Julia lives in a giant apartment building which used to be a funeral home. Lots of empty rooms, and there’s only one other tenant: landlady Amantha (Edith Ivey) who lives alone in the attic. She is high all the time. Surrounded by tapestries and assorted witchy things, Amantha likes to dance around and talk about bad vibes. Amantha’s general dippiness doesn’t explain how she doesn’t notice that her maintenance man is missing and how she doesn’t pick up on the fact that a deranged killer and a goddamn dog have moved into her building. If there was a growling, drooling animal living in your bathroom, would you not figure it out?

Here’s an example of how the characters in Madhouse refuse to do anything intelligent. Julia’s best friend, Helen (Morgan Most), spends the night with her for protection, presumably. Julia tells Helen expressly not to open the door. Helen opens the door. It wasn’t even locked! And then, Julia’s cat runs out into the hallway. Helen goes after the cat. Brett did it on the Nostromo; why shouldn’t she? You can guess the rest from there, because there’s the killer and Bad Doggo and the screaming which wakes absolutely no one up.

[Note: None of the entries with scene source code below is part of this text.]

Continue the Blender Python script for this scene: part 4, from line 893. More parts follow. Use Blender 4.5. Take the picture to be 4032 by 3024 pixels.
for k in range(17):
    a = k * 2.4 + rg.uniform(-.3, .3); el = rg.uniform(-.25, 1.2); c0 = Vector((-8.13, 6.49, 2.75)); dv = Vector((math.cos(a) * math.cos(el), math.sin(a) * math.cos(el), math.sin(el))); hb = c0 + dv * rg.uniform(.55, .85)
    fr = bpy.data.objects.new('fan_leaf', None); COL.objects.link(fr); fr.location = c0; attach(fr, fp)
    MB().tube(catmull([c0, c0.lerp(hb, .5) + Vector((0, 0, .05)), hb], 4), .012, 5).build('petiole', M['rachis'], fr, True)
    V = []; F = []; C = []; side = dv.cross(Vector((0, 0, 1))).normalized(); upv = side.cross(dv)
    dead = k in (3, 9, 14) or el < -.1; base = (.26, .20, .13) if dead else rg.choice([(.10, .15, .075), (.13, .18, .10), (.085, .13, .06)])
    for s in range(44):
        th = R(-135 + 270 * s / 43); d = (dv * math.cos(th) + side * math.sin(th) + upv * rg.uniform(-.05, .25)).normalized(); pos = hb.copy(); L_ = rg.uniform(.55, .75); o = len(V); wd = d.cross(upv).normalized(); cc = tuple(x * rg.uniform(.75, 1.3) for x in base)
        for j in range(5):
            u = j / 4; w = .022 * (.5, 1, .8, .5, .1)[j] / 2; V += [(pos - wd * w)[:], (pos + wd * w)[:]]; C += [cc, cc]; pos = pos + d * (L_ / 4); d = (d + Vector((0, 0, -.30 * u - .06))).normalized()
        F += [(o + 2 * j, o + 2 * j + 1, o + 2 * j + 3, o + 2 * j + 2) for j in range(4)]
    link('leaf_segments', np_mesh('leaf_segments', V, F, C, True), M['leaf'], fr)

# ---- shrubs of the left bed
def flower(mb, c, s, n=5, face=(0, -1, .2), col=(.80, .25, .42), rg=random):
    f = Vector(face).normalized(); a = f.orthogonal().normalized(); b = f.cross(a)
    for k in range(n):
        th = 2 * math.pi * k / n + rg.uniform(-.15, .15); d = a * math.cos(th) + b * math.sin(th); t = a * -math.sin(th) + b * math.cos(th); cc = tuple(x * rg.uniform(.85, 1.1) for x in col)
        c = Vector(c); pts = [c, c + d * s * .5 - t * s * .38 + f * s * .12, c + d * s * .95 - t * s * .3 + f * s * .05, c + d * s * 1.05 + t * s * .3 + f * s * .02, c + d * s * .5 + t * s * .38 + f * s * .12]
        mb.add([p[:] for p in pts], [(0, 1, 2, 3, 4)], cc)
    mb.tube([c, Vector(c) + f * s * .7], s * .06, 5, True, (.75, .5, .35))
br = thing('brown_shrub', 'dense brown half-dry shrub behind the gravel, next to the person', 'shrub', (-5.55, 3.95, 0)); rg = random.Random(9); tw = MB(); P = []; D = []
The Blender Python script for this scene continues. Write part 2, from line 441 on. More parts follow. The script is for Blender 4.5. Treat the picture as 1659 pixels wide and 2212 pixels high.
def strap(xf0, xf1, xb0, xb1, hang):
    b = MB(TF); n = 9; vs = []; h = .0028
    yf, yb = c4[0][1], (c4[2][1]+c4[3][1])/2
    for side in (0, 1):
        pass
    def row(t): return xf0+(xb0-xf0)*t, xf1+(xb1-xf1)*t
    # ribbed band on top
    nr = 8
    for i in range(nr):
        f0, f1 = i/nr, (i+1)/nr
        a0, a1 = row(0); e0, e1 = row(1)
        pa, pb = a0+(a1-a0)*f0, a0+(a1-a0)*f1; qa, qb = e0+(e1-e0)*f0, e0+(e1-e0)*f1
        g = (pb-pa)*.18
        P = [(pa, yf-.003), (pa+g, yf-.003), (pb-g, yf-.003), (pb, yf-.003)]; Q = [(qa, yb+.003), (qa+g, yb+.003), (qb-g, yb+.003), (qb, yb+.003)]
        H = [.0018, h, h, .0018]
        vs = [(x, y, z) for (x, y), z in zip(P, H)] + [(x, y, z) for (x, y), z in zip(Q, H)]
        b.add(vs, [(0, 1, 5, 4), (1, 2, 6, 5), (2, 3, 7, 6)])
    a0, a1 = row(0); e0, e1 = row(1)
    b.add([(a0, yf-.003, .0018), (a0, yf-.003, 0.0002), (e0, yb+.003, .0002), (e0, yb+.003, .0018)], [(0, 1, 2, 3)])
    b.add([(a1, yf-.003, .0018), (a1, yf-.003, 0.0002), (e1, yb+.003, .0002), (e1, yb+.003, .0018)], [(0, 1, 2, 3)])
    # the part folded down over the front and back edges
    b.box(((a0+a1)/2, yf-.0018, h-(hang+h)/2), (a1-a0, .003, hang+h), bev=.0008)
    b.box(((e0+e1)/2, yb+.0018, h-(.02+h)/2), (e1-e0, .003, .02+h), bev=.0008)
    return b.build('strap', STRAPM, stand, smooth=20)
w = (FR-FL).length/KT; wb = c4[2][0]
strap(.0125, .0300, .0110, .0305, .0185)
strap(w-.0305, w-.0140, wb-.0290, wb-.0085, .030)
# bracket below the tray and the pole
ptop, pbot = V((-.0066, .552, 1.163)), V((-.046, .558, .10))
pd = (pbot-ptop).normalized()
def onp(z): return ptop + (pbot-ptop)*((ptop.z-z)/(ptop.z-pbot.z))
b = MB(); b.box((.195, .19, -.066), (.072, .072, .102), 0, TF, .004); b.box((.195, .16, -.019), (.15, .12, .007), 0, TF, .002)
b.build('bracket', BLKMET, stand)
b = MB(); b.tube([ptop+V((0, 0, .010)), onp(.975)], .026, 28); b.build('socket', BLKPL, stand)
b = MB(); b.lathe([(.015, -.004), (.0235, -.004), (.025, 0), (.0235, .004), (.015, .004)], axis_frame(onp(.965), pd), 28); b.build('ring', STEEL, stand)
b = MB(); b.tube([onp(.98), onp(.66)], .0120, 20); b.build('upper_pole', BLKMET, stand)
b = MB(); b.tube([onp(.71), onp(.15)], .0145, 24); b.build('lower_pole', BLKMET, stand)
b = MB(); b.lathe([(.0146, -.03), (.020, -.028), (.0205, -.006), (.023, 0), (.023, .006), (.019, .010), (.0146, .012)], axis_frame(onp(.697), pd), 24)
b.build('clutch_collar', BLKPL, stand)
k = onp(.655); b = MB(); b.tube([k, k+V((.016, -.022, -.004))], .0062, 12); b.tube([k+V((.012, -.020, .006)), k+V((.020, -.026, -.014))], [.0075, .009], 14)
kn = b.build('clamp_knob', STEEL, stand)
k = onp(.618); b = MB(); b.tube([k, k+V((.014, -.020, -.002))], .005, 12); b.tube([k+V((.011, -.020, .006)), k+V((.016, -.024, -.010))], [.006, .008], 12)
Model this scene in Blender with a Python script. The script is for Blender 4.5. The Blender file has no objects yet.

Everyone who dies in Madhouse does so in the stupidest way possible. They bring it on themselves. It’s hard to blame the killer, because all of these victims are so stupid, they need to die. Give all of these morons a posthumous Darwin Award, then go do a math problem or something equally as smart.

Why does Julia have such a “special relationship” with one of her deaf students that she takes him to church? How are his parents possibly okay with this? Why does Amantha find herself locked in rooms inside a building she owns? Are there not keys? That’s like getting locked inside an AMC Concord!

So many questions, so many reasons to shake your head until the bones in your neck snap. Insanity abounds in Madhouse because not only do things happen that are crazy, you would have to be a lunatic to watch it. But if you decide to make that investment of time and sanity, you must understand that Madhouse makes its own kind of sense. It believes its own story, and the cast takes the whole thing so seriously, there’s nary a speck of intentional humor in the whole thing. That sense of gravitas is the only saving grace for Madhouse, and it’s not enough.

Look, I’m no fool. I know some of you are going to watch Madhouse because of this article. Here I am, telling you not to, and you’re thinking, “I’m gonna do that right now.” Well, here’s the link. I’ll hold your beer for you, and when you get to that final croaking of “Rock-a-bye, Baby,” there will be a Darwin Award with your name on it. You have brought this upon yourself, and I want no part in it.